--- start Provided information ---
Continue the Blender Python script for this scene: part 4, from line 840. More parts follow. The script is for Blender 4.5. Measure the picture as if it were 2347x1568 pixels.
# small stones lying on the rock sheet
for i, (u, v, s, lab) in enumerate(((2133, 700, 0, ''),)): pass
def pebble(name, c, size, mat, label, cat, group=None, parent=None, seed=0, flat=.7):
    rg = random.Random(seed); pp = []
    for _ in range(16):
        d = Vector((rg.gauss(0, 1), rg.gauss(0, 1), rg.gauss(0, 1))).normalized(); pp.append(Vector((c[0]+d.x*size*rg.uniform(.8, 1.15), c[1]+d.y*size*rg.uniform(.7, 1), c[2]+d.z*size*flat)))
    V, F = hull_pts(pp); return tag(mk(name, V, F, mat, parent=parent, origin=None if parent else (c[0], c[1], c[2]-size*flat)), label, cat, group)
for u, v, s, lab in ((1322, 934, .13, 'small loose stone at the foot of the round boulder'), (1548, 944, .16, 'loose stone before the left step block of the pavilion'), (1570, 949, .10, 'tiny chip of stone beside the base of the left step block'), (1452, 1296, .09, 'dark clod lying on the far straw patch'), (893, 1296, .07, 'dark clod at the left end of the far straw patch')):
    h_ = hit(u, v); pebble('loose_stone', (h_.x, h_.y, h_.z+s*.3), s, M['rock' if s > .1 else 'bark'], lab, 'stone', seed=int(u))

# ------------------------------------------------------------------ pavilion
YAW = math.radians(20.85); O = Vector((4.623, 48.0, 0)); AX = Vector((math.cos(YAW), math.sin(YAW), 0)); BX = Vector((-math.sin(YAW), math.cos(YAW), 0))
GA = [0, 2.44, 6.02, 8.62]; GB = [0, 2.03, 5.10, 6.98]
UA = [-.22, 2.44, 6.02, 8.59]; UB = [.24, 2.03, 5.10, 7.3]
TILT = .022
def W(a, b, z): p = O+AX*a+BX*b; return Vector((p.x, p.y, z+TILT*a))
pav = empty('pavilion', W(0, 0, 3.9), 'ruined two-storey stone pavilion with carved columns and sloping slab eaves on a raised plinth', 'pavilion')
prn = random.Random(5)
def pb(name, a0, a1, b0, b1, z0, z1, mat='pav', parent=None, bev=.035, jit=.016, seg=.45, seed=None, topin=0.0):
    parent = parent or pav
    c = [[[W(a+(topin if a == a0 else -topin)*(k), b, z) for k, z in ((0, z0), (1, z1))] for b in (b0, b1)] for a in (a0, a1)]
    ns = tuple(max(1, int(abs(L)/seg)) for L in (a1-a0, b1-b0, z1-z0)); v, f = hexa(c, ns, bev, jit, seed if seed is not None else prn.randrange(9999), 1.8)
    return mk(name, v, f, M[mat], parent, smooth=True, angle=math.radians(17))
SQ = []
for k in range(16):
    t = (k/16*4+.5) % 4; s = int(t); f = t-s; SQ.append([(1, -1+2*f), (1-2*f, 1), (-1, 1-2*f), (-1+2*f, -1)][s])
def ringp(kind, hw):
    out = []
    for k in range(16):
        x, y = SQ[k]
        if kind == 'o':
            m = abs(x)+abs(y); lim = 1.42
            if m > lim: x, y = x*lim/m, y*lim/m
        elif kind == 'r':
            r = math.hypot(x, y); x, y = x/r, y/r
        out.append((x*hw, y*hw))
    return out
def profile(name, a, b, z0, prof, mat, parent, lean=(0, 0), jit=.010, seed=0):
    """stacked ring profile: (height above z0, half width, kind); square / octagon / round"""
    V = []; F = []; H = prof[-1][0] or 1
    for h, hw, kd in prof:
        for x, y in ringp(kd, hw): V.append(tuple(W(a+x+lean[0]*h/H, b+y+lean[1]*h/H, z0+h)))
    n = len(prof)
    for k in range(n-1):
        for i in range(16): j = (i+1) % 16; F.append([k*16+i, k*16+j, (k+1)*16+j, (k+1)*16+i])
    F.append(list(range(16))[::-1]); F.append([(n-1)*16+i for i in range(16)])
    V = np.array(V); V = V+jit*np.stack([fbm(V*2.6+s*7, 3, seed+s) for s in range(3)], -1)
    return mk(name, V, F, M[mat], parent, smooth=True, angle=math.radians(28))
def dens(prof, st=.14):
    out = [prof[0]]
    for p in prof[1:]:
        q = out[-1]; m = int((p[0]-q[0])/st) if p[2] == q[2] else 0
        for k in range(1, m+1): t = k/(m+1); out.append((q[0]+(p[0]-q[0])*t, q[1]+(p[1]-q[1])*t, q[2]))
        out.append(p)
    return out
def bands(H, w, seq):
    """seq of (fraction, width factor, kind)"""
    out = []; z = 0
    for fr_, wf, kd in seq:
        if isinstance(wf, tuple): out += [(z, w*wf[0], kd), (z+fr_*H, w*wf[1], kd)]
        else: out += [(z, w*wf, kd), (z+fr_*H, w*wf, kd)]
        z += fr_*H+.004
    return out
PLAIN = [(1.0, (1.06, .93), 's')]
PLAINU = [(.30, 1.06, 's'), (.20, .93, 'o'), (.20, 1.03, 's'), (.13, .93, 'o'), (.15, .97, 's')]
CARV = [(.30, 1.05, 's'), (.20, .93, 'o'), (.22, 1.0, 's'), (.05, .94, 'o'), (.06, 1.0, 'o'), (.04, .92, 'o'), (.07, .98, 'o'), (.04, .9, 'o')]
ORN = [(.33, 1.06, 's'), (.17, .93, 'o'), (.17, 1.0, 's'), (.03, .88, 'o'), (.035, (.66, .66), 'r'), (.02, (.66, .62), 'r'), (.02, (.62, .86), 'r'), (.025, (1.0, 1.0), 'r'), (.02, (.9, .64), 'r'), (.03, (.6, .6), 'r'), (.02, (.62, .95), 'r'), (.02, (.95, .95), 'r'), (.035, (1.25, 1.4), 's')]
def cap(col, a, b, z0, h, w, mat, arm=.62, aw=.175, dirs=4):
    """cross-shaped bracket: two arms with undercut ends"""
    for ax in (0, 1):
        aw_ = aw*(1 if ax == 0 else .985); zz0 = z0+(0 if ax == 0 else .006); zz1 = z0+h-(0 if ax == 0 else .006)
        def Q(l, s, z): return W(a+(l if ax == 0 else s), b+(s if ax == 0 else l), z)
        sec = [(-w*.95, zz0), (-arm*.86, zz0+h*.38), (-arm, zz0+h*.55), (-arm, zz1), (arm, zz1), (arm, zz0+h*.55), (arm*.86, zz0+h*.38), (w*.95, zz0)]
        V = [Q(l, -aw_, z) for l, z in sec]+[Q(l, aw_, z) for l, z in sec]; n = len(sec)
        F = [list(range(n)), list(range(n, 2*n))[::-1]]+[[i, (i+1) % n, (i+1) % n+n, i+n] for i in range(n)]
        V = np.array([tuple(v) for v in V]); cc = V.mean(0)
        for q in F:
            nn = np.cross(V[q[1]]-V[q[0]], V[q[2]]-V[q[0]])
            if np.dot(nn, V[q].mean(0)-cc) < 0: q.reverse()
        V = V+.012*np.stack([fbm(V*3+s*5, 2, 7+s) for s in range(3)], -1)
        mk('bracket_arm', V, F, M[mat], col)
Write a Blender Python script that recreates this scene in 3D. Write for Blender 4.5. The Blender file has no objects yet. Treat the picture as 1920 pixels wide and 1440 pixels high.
--- end Provided information ---
**Objective:** Nothing in the data may differ; print all of it exactly as written.

**Written answer:**
Continue the Blender Python script for this scene: part 4, from line 840. More parts follow. The script is for Blender 4.5. Measure the picture as if it were 2347x1568 pixels.
# small stones lying on the rock sheet
for i, (u, v, s, lab) in enumerate(((2133, 700, 0, ''),)): pass
def pebble(name, c, size, mat, label, cat, group=None, parent=None, seed=0, flat=.7):
    rg = random.Random(seed); pp = []
    for _ in range(16):
        d = Vector((rg.gauss(0, 1), rg.gauss(0, 1), rg.gauss(0, 1))).normalized(); pp.append(Vector((c[0]+d.x*size*rg.uniform(.8, 1.15), c[1]+d.y*size*rg.uniform(.7, 1), c[2]+d.z*size*flat)))
    V, F = hull_pts(pp); return tag(mk(name, V, F, mat, parent=parent, origin=None if parent else (c[0], c[1], c[2]-size*flat)), label, cat, group)
for u, v, s, lab in ((1322, 934, .13, 'small loose stone at the foot of the round boulder'), (1548, 944, .16, 'loose stone before the left step block of the pavilion'), (1570, 949, .10, 'tiny chip of stone beside the base of the left step block'), (1452, 1296, .09, 'dark clod lying on the far straw patch'), (893, 1296, .07, 'dark clod at the left end of the far straw patch')):
    h_ = hit(u, v); pebble('loose_stone', (h_.x, h_.y, h_.z+s*.3), s, M['rock' if s > .1 else 'bark'], lab, 'stone', seed=int(u))

# ------------------------------------------------------------------ pavilion
YAW = math.radians(20.85); O = Vector((4.623, 48.0, 0)); AX = Vector((math.cos(YAW), math.sin(YAW), 0)); BX = Vector((-math.sin(YAW), math.cos(YAW), 0))
GA = [0, 2.44, 6.02, 8.62]; GB = [0, 2.03, 5.10, 6.98]
UA = [-.22, 2.44, 6.02, 8.59]; UB = [.24, 2.03, 5.10, 7.3]
TILT = .022
def W(a, b, z): p = O+AX*a+BX*b; return Vector((p.x, p.y, z+TILT*a))
pav = empty('pavilion', W(0, 0, 3.9), 'ruined two-storey stone pavilion with carved columns and sloping slab eaves on a raised plinth', 'pavilion')
prn = random.Random(5)
def pb(name, a0, a1, b0, b1, z0, z1, mat='pav', parent=None, bev=.035, jit=.016, seg=.45, seed=None, topin=0.0):
    parent = parent or pav
    c = [[[W(a+(topin if a == a0 else -topin)*(k), b, z) for k, z in ((0, z0), (1, z1))] for b in (b0, b1)] for a in (a0, a1)]
    ns = tuple(max(1, int(abs(L)/seg)) for L in (a1-a0, b1-b0, z1-z0)); v, f = hexa(c, ns, bev, jit, seed if seed is not None else prn.randrange(9999), 1.8)
    return mk(name, v, f, M[mat], parent, smooth=True, angle=math.radians(17))
SQ = []
for k in range(16):
    t = (k/16*4+.5) % 4; s = int(t); f = t-s; SQ.append([(1, -1+2*f), (1-2*f, 1), (-1, 1-2*f), (-1+2*f, -1)][s])
def ringp(kind, hw):
    out = []
    for k in range(16):
        x, y = SQ[k]
        if kind == 'o':
            m = abs(x)+abs(y); lim = 1.42
            if m > lim: x, y = x*lim/m, y*lim/m
        elif kind == 'r':
            r = math.hypot(x, y); x, y = x/r, y/r
        out.append((x*hw, y*hw))
    return out
def profile(name, a, b, z0, prof, mat, parent, lean=(0, 0), jit=.010, seed=0):
    """stacked ring profile: (height above z0, half width, kind); square / octagon / round"""
    V = []; F = []; H = prof[-1][0] or 1
    for h, hw, kd in prof:
        for x, y in ringp(kd, hw): V.append(tuple(W(a+x+lean[0]*h/H, b+y+lean[1]*h/H, z0+h)))
    n = len(prof)
    for k in range(n-1):
        for i in range(16): j = (i+1) % 16; F.append([k*16+i, k*16+j, (k+1)*16+j, (k+1)*16+i])
    F.append(list(range(16))[::-1]); F.append([(n-1)*16+i for i in range(16)])
    V = np.array(V); V = V+jit*np.stack([fbm(V*2.6+s*7, 3, seed+s) for s in range(3)], -1)
    return mk(name, V, F, M[mat], parent, smooth=True, angle=math.radians(28))
def dens(prof, st=.14):
    out = [prof[0]]
    for p in prof[1:]:
        q = out[-1]; m = int((p[0]-q[0])/st) if p[2] == q[2] else 0
        for k in range(1, m+1): t = k/(m+1); out.append((q[0]+(p[0]-q[0])*t, q[1]+(p[1]-q[1])*t, q[2]))
        out.append(p)
    return out
def bands(H, w, seq):
    """seq of (fraction, width factor, kind)"""
    out = []; z = 0
    for fr_, wf, kd in seq:
        if isinstance(wf, tuple): out += [(z, w*wf[0], kd), (z+fr_*H, w*wf[1], kd)]
        else: out += [(z, w*wf, kd), (z+fr_*H, w*wf, kd)]
        z += fr_*H+.004
    return out
PLAIN = [(1.0, (1.06, .93), 's')]
PLAINU = [(.30, 1.06, 's'), (.20, .93, 'o'), (.20, 1.03, 's'), (.13, .93, 'o'), (.15, .97, 's')]
CARV = [(.30, 1.05, 's'), (.20, .93, 'o'), (.22, 1.0, 's'), (.05, .94, 'o'), (.06, 1.0, 'o'), (.04, .92, 'o'), (.07, .98, 'o'), (.04, .9, 'o')]
ORN = [(.33, 1.06, 's'), (.17, .93, 'o'), (.17, 1.0, 's'), (.03, .88, 'o'), (.035, (.66, .66), 'r'), (.02, (.66, .62), 'r'), (.02, (.62, .86), 'r'), (.025, (1.0, 1.0), 'r'), (.02, (.9, .64), 'r'), (.03, (.6, .6), 'r'), (.02, (.62, .95), 'r'), (.02, (.95, .95), 'r'), (.035, (1.25, 1.4), 's')]
def cap(col, a, b, z0, h, w, mat, arm=.62, aw=.175, dirs=4):
    """cross-shaped bracket: two arms with undercut ends"""
    for ax in (0, 1):
        aw_ = aw*(1 if ax == 0 else .985); zz0 = z0+(0 if ax == 0 else .006); zz1 = z0+h-(0 if ax == 0 else .006)
        def Q(l, s, z): return W(a+(l if ax == 0 else s), b+(s if ax == 0 else l), z)
        sec = [(-w*.95, zz0), (-arm*.86, zz0+h*.38), (-arm, zz0+h*.55), (-arm, zz1), (arm, zz1), (arm, zz0+h*.55), (arm*.86, zz0+h*.38), (w*.95, zz0)]
        V = [Q(l, -aw_, z) for l, z in sec]+[Q(l, aw_, z) for l, z in sec]; n = len(sec)
        F = [list(range(n)), list(range(n, 2*n))[::-1]]+[[i, (i+1) % n, (i+1) % n+n, i+n] for i in range(n)]
        V = np.array([tuple(v) for v in V]); cc = V.mean(0)
        for q in F:
            nn = np.cross(V[q[1]]-V[q[0]], V[q[2]]-V[q[0]])
            if np.dot(nn, V[q].mean(0)-cc) < 0: q.reverse()
        V = V+.012*np.stack([fbm(V*3+s*5, 2, 7+s) for s in range(3)], -1)
        mk('bracket_arm', V, F, M[mat], col)
Write a Blender Python script that recreates this scene in 3D. Write for Blender 4.5. The Blender file has no objects yet. Treat the picture as 1920 pixels wide and 1440 pixels high.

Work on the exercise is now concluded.